Arrow-right Camera
The Spokesman-Review Newspaper
Spokane, Washington  Est. May 19, 1883

Gerhardt will solo with Symphony


Cellist Alban Gerhardt will perform in
Travis Rivers Correspondent

Two Germans and a stageful of Americans will explore English orchestral music this weekend in Spokane.

Cello soloist Alban Gerhardt will join conductor Eckart Preu and the Spokane Symphony on Saturday in a concert featuring Edward Elgar’s Cello Concerto along with works by Ralph Vaughn Williams, Arnold Bax and William Walton.

The program will be repeated Sunday afternoon at the Martin Woldson Theater at The Fox.

“When you think of ‘the standard symphonic repertoire,’ how many English pieces do you often hear?” Preu says. “But I think that tells us something about our perception of English music more than about the actual quality of the music that is out there.

“It took me four years to put this program together,” he adds. “It highlights the diversity and the high quality of British music, and I am very proud of it.”

The motivation for Preu’s “Hail Britannia!” program was the return of Gerhardt as this weekend’s soloist. He first appeared with the Spokane Symphony in 2005, during Preu’s opening season conducting the orchestra.

“I knew that Alban would be available for this concert, and we agreed on the Elgar Concerto,” Preu says.

Elgar’s Cello Concerto was the last major orchestral work the composer finished, though he lived another 15 years after its completion.

“But it doesn’t seem like a late work,” Preu says. “It seems to be always moving ahead – very energetic, very inventive, sounding very active.”

Gerhardt was born in Berlin, the son of a mother who sang and a father who was a violinist in the Berlin Philharmonic.

After beginning with the violin and piano, Gerhardt switched to cello and came to the U.S. to study at the Cincinnati Conservatory with Boris Pergamenschikov, and chamber music with members of the LaSalle and Tokyo Quartets.

He made his orchestral debut with the Berlin Philharmonic in 1991 and has since has become one of the world’s outstanding cellists.

For a contrast with Elgar’s Cello Concerto, Preu chose “November Woods,” a tone poem by a composer infrequently performed outside the British Isles, Arnold Bax.

“I came across Bax at a chamber music program a few years ago and wondered if he had written orchestra music,” the conductor says.

” ‘November Woods’ is so much like Wagner and Strauss with touches of French influence, and very dramatic, but very different in sound from Elgar.”

The other big work on this weekend’s program is Walton’s “Variations on a Theme by Hindemith,” based on a melody from Hindemith’s Cello Concerto.
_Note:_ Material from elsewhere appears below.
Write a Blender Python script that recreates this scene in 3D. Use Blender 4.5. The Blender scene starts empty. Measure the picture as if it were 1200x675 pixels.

Asked about the choice, Preu laughs and says: “I guess it was my attempt, as a German, to show that even the English couldn’t get along without the Germans!

“Again, it is so different from what we think of as the ‘English sound,’ almost the way Hindemith himself would have done it.”

Preu opens the concert with a very British-sounding work by one of the best-known English composers, Ralph Vaughn Williams.

The “Fantasia on a Theme by Thomas Tallis” was a product of Vaughn Williams’ editorial work on the English Hymnal, where he encountered the hymn “When Rising from the Bed of Death” by the 16th-century organist and composer Thomas Tallis.

Vaughn Williams used Tallis’ tune as the basis of a fantasia for string quartet and two string orchestras.

Preu will discuss the music on this weekend’s program in a talk from the Fox stage an hour before each concert.

Gerhardt will present a master class with cellists from EWU, Gonzaga and Whitworth and two high school chamber ensembles on Friday at 3:30 p.m. at Holy Names Music Center, 3910 W. Custer Drive.

The public is invited to attend. Admission is $5 at the door.